On Mon, Sep 9, 2024 at 11:11 AM Tomas Kalibera <tomas.kalib...@gmail.com> wrote:
>
>
> On 9/8/24 23:14, Jeroen Ooms wrote:
> > On Mon, Sep 2, 2024 at 10:05 AM Tomas Kalibera <tomas.kalib...@gmail.com> 
> > wrote:
> >>
> >> On 4/25/24 17:01, Ivan Krylov via R-devel wrote:
> >>> On Thu, 25 Apr 2024 14:45:04 +0200
> >>> Jeroen Ooms <jeroeno...@gmail.com> wrote:
> >>>
> >>>> Thoughts?
> >>> How verboten would it be to create an empty external pointer object,
> >>> add it to the preserved list, and set an on-exit finalizer to clean up
> >>> the curl multi-handle? As far as I can tell, the internet module is not
> >>> supposed to be unloaded, so this would not introduce an opportunity to
> >>> jump to an unmapped address. This makes it possible to avoid adding a
> >>> CurlCleanup() function to the internet module:
> >> Cleaning up this way in principle would probably be fine, but R already
> >> has support for re-using connections. Even more, R can download files in
> >> parallel (in a single thread), which particularly helps with bigger
> >> latencies (e.g. typically users connecting from home, etc). See
> >> ?download.file(), look for "simultaneous".
> > Thank you for looking at this. A few ideas wrt parallel downloading:
> >
> > Additional improvement on Windows can be achieved by enabling the
> > nghttp2 driver in libcurl in rtools, such that it takes advantage of
> > http2 multiplexing for parallel downloads
> > (https://bugs.r-project.org/show_bug.cgi?id=18664).
>
> Anyone who wants to cooperate and help is more than welcome to
> contribute patches to upstream MXE.
>
> In case of nghttp2, thanks to Andrew Johnson, who contributed nghttp2
> support to upstream MXE. It will be part of the next Rtools (probably
> Rtools45).
>
> > Moreover, one concern is that install.packages() may fail more
> > frequently on low bandwidth connections due to reaching the "download
> > timeout" when downloading files in parallel:
> >
> > R has an unusual definition of the http timeout, which by default
> > aborts in-progress downloads after 60 seconds for no obvious reason.
> > (by contrast, browsers enforce a timeout on unresponsive/stalled
> > downloads only, which can be achieved in libcurl by setting
> > CURLOPT_CONNECTTIMEOUT or CURLOPT_LOW_SPEED_TIME).
> >
> > The above is already a problem on slow networks, where large packages
> > can fail to install with a timeout error in the download stage. Users
> > may assume there must be a problem with the network, as it is not
> > obvious that machines on slower internet connection need to work
> > around R's defaults and modify options(timeout) before
> > install.packages(). This problem could become more prevalent when
> > using parallel downloads while still enforcing the same total timeout.
> >
> > For example: the MacOS binary for package "sf" is close to 90mb, hence
> > currently, under the default R settings of options(timeout=60),
> > install.packages will error with a download timeout on clients with
> > less than 1.5MB/s bandwidth. But with the parallel implementation,
> > install.packages() will share the bandwidth on 6 parallel downloads,
> > so if "sf" is downloaded with all its dependencies, we need at least
> > 9MB/s (i.e. a 100mbit connection) for the default settings to not
> > cause a timeout.
> >
> > Hopefully this can be revised to enforce the timeout on stalled
> > downloads only, as is common practice.
>
> Yes, this is work in progress, I am aware that the timeout could use
> some thought re simultaneous downloads.

OK that is good to hear.


> If anyone wants to help with testing the current implementation of
> simultaneous download and report any bugs found, that would be nice.

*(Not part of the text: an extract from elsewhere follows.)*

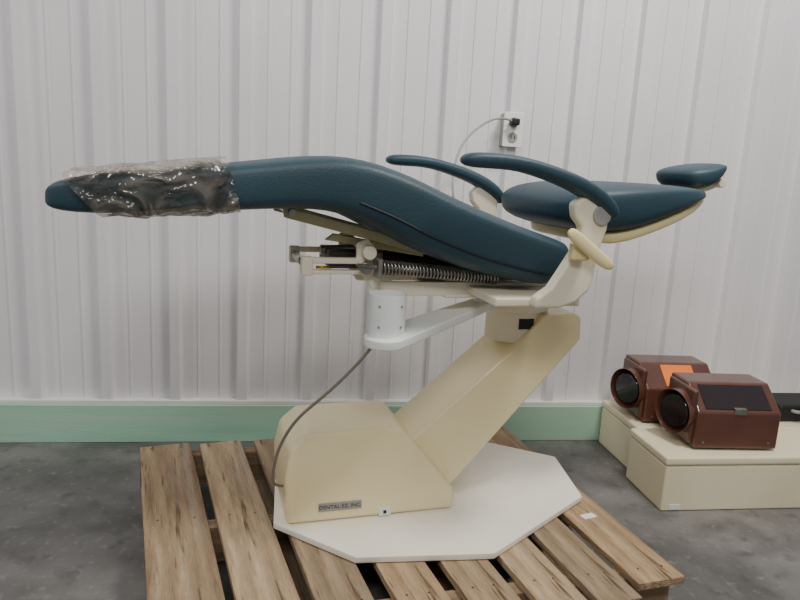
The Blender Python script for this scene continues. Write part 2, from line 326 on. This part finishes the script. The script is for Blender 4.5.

R-universe has ran this a few thousand times to recheck packages on
r-devel on both linux and windows, and it works well. It reduces the
CI process by a few seconds, and there are less random connection
failures. If you want to inspect some recent logs for yourself, click
the rightmost column on https://r-universe.dev/builds and then on the
GitHub Actions page, look under the "Build R-devel for Windows /
Linux" runs to see the log files.

I was also able to confirm an edge case that install.packages() does
not abort if any of the dependencies fails to download with http-404,
which I think is desired behavior. If there is anything else
specifically that you would like to see tested I can look at that.